Archive and Special Collections

Leeds Arts in the 1970s

Guest blogger Professor Gavin Butt, Attenborough Chair in Drama, Theatre and Performance at the University of Sussex, writes about his project dealing with the relationship of Leeds arts schools and bands – Keith Rowntree.
Leeds Polytechnic

Leeds, in comparison to other UK cities, has been typically overlooked by academic scholars focusing on subjects as diverse as avant-garde art, experimental performance and popular music. Manchester, London, Sheffield, Edinburgh, and Liverpool have all garnered more attention. The book I’m currently writing seeks to rectify this oversight by focusing upon the Leeds art school scene in the 1970s and early 1980s, and particularly upon the numerous bands that came out of Leeds Polytechnic and the University of Leeds. It explores the impact of pedagogies of performance art, and of radical theory, on the irreverent and activist arts that came out of these two institutions, and looks at why it was so important for creatives to band together to produce experimental arts at this time.

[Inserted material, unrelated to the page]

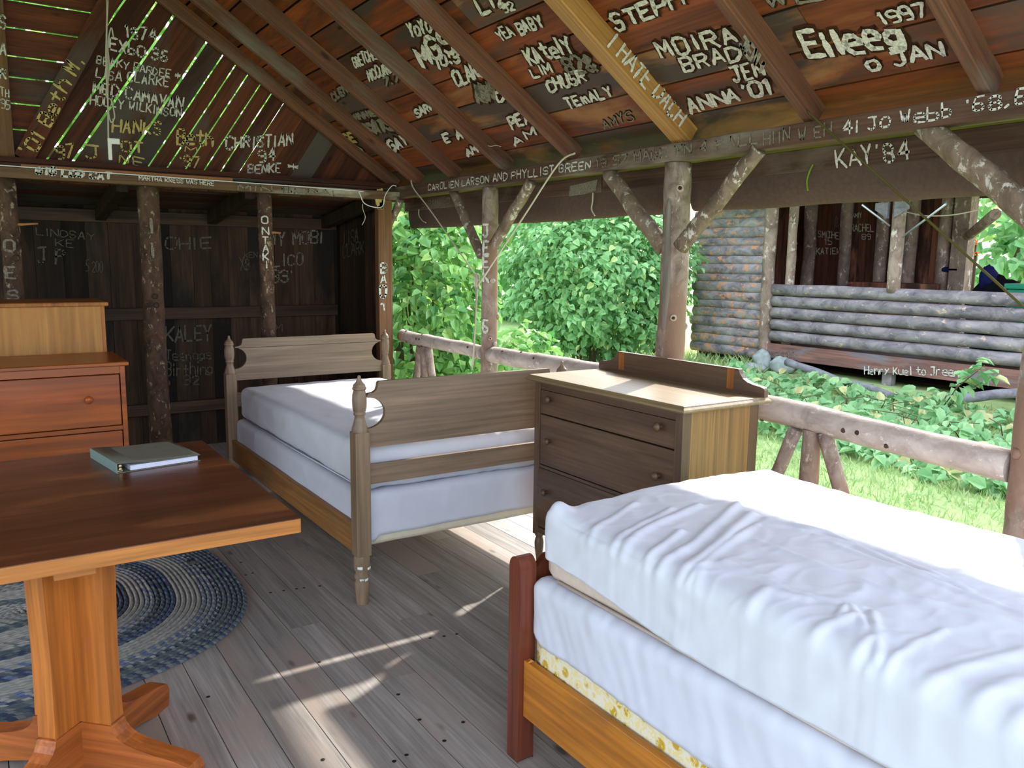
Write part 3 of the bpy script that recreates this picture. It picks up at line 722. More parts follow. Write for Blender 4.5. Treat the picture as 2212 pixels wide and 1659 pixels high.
CT('KAtelY', (1148, 136), (1240, 106), (1130, 106)); CT('LIZ', (1042, 26), (1100, 2), (1026, -6)); CT('92', (1092, 26), (1116, 17), (1082, 8))
CT('YEA', (1085, 84), (1115, 73), (1070, 64)); CT('BABY', (1128, 72), (1176, 50), (1114, 48))
CT('LIM', (1154, 164), (1195, 152), (1144, 144)); CT('CHUSR', (1190, 196), (1268, 172), (1180, 172)); CT('82&', (1230, 156), (1292, 150), (1212, 122), 'paintdim')
CT('TEmALY', (1232, 232), (1328, 202), (1220, 212)); CT('AMYS', (1308, 276), (1372, 256), (1300, 258), 'paintdim', 0.12)
CT('STEPH', (1334, 62), (1480, 6), (1318, 30)); CT('MOIRA', (1432, 122), (1600, 84), (1416, 92)); CT('BRAD', (1482, 150), (1606, 122), (1470, 124)); CT('JEN', (1590, 174), (1655, 158), (1580, 146))
CT("ANNA'01", (1494, 240), (1672, 196), (1482, 214)); CT('Eileeg', (1752, 120), (1960, 96), (1728, 72)); CT('1997', (1912, 48), (2010, 26), (1896, 24)); CT('o JAN', (1880, 148), (2046, 116), (1868, 120))
CT('SARAH', (903, 252), (950, 225), (896, 236)); CT('CLEM', (722, 216), (752, 196), (716, 200), 'paintdim'); CT('PEAL', (1108, 276), (1164, 252), (1098, 254)); CT('AMY', (1114, 312), (1192, 272), (1106, 296))
CT('E A', (964, 306), (1004, 294), (956, 288)); CT("AMY'", (1012, 336), (1054, 316), (1006, 320)); CT('GAY', (848, 326), (884, 306), (838, 306)); CT('MARGE', (722, 316), (770, 304), (712, 298), 'paintyel'); CT('O', (770, 345), (790, 340), (760, 322))
CT('MINNIE', (765, 258), (815, 248), (760, 246), 'paintdim', 0.3); CT('MEATS', (785, 290), (850, 278), (778, 268), 'paintdim', 0.3); CT('MOM', (1035, 222), (1068, 210), (1030, 188), 'paintdim', 0.3); CT('D', (1078, 218), (1095, 212), (1068, 196)); 
CT('WE', (1660, 12), (1780, -6), (1650, -16), 'paintdim', 0.2)
nr = V((0, 1, 0))
lettering(R_[2.747], 'I HATE DACH', (1308, 100), (1466, 272), (1330, 72), nr, 2.747-0.0425, 'paint', 0.15)
lettering(R_[2.061], 'JEN 1', (1596, 98), (1640, 160), (1608, 76), nr, 2.061-0.021, 'paintdim', 0.3)
px_ = V((1, 0, 0))
lettering(plate, 'CAROLIEN LARSON AND PHYLLIST GREEN', (926, 412), (1278, 364), (926, 399), px_, 2.70, 'paint', 0.2)
lettering(plate, '19 57 MADE MN 4 FALL', (1290, 362), (1640, 308), (1290, 344), px_, 2.70, 'paintdim', 0.2)
lettering(plate, "4i Jo Webb '68,6", (1822, 290), (2222, 224), (1822, 262), px_, 2.70, 'paint', 0.15)
lettering(plate, 'HIIN W EH', (1650, 312), (1800, 292), (1650, 288), px_, 2.70, 'paintdim', 0.14)
lettering(fascia, "KAY'84", (1810, 360), (1968, 344), (1806, 326), px_, 2.945, 'paint', 0.15)
lettering(fascia, "SARAH '80", (912, 449), (972, 439), (912, 436), px_, 2.945, 'paintdim', 0.15)
lettering(tie, 'MARTHA KRESS WAS HERE', (300, 389), (462, 401), (300, 380), gn, 5.575, 'paint', 0.2)
lettering(tie, 'GIG LOD CAT', (78, 376), (240, 388), (80, 362), gn, 5.575, 'paint', 0.38)
lettering(tie, 'MIN SEPAL', (515, 409), (740, 424), (515, 398), gn, 5.575, 'paintdim', 0.3)
# stacked letters on posts
def stack(host, letters, yplane, mat='paint', w=0.2, n=gn):
    for t, a, b, top in letters: lettering(host, t, a, b, top, n, yplane, mat, w)
stack(corner, [('B', (822, 590), (836, 589), (822, 568)), ('A', (822, 611), (836, 610), (822, 594)), ('O', (821, 643), (836, 642), (821, 616)), ('1', (821, 671), (835, 670), (821, 654))], 5.60)
G['@'] = '10 30 32 12 10 31 12 21 30;11 04;12 16;22 26;32 36;31 44'
lettering(corner, '@', (812, 452), (833, 448), (812, 410), gn, 5.60, 'paintyel', 0.16, name='painted_handprint')
def stack_round(host, cx, cy, rr, letters, zs, az, mat='paint', wd=0.05, hh=0.05):
    d = V((math.sin(az), math.cos(az), 0)); t = V((math.cos(az), -math.sin(az), 0))
    for ch, z in zip(letters, zs): letter3d(host, ch, V((cx, cy, z))-d*(rr)-t*wd/2, t*wd, V((0, 0, hh)), -d, mat, 0.2, False, 0.006)
stack_round(lp3, 1.722, 5.66, 0.052, 'ONTAKI', [1.74, 1.665, 1.61, 1.555, 1.50, 1.44], 0.30, 'paint', 0.04, 0.045)
stack_round(p1, 2.765, 4.42, 0.053, 'JEEK6', [1.655, 1.555, 1.465, 1.375, 1.06], 0.98, 'paint', 0.04, 0.07)
def post_strip(host, cx, cy, r, z0, z1, az, ha, mat='bare', name='bare_strip'):
    mb = MB(); n = 22; m = 6; vs = []
    for i in range(n+1):
        t = i/n; w = ha*(0.55+0.45*math.sin(PI*min(1, max(0, t*1.15)))) if 0 < i < n else ha*0.3
        for k in range(m+1):
            a = az+w*(k/m*2-1)+0.05*noise.noise(V((t*5, k, 3))); e = 0.0040+0.0012*noise.noise(V((t*30, k*2, 1))) if 0 < k < m and 0 < i < n else -0.003
            vs.append((cx-math.sin(a)*(r+e), cy-math.cos(a)*(r+e), lerp(z0, z1, t)))
    mb.add(vs, [(i*(m+1)+k, i*(m+1)+k+1, (i+1)*(m+1)+k+1, (i+1)*(m+1)+k) for i in range(n) for k in range(m)], 0, .5, True); mb.build(name, mat, host)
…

Speaking to people who were young artists then, it is clear, however, that the city itself was formative for the development of Leeds art and music, if not more than what they were taught in the academy. The architectural fabric of the city telegraphed meanings to young artists beyond its simple physical reality, thereby contributing a powerful psychological and ideological environment in which artists began to understand their place in history. Caught between the crumbling of both “old” and “new” alike – from Victorian slums to the already extant problems of Modernist social housing in the shape of Quarry Hill flats and Hunslet Grange – artists faced a problem with the very idea of progressiveness. If old and new were already somehow falling down, discredited, then where were artists to go to pick up a sense of creative direction?

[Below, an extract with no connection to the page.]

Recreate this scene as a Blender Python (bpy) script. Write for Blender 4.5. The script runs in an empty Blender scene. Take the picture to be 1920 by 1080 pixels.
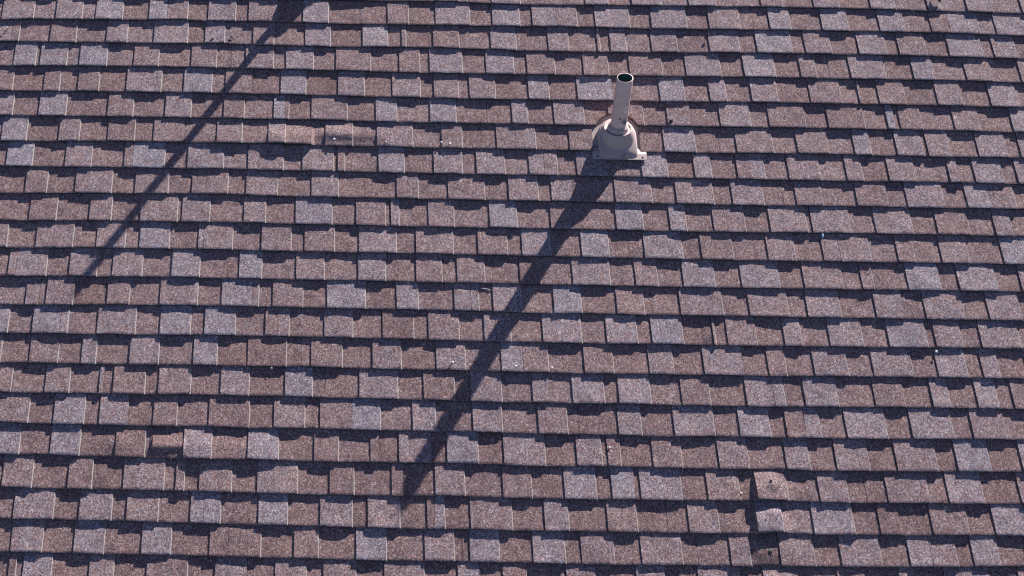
import bpy, math, random
import numpy as np
from mathutils import Matrix, Vector

scene = bpy.context.scene
PITCH = math.radians(21.4)
# roof frame: u along the courses, v up the slope, n out of the slope
ROOF = Matrix.Translation((0, 0, 4.0)) @ Matrix.Rotation(PITCH, 4, 'X')

# ---------------------------------------------------------------- camera
def cam_rot():
    rx, rz, ry = 0.407011627, 0.0108384574, 0.00589220509
    return Matrix.Rotation(ry, 4, 'Z') @ Matrix.Rotation(rx, 4, 'X') @ Matrix.Rotation(rz, 4, 'Z')
cam_data = bpy.data.cameras.new('camera')
cam = bpy.data.objects.new('camera', cam_data)
scene.collection.objects.link(cam)
cam_data.sensor_fit = 'HORIZONTAL'
cam_data.sensor_width = 36.0
cam_data.lens = 2353.92356 / 1920 * 36.0
cam_data.shift_x = 391.48 / 1920
cam_data.shift_y = -4.72 / 1920
cam_data.clip_start = 0.05
cam_data.clip_end = 500
cam.matrix_world = ROOF @ Matrix.Translation((-0.955697843, -2.31164525, 5.35221243)) @ cam_rot()
scene.camera = cam

# ---------------------------------------------------------------- light
sun_roof = Vector((0.470, 0.871, 0.150)).normalized()
sun_w = (ROOF.to_3x3() @ sun_roof).normalized()
elev = math.asin(sun_w.z)
azim = math.atan2(sun_w.x, sun_w.y)
world = bpy.data.worlds.new('World'); scene.world = world
world.use_nodes = True
nt = world.node_tree; nt.nodes.clear()
sky = nt.nodes.new('ShaderNodeTexSky'); sky.sky_type = 'NISHITA'
sky.sun_disc = False
sky.sun_elevation = elev
sky.sun_rotation = azim
sky.dust_density = 0.1; sky.ozone_density = 2.0; sky.air_density = 0.55
bg = nt.nodes.new('ShaderNodeBackground'); bg.inputs['Strength'].default_value = 0.05
out = nt.nodes.new('ShaderNodeOutputWorld')
tint = nt.nodes.new('ShaderNodeMix'); tint.data_type = 'RGBA'; tint.blend_type = 'MULTIPLY'
tint.inputs[0].default_value = 1.0; tint.inputs[7].default_value = (1.10, 0.92, 1.0, 1)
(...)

This photograph from Leeds Beckett Archive and Special Collections shows the modernist Polytechnic building cheek-by-jowl with sooted and crumbling Victorian terraces in the city centre. It is a fascinating image that offers us a tantalising window on to this mindset, caught between such dramatically distinct edifices at a time of economic depression and uncertainty. Whilst the Polytechnic buildings were not falling down, the question was whether or not the new technical, advanced society envisaged by them in early 1970s was all it was cracked up to be.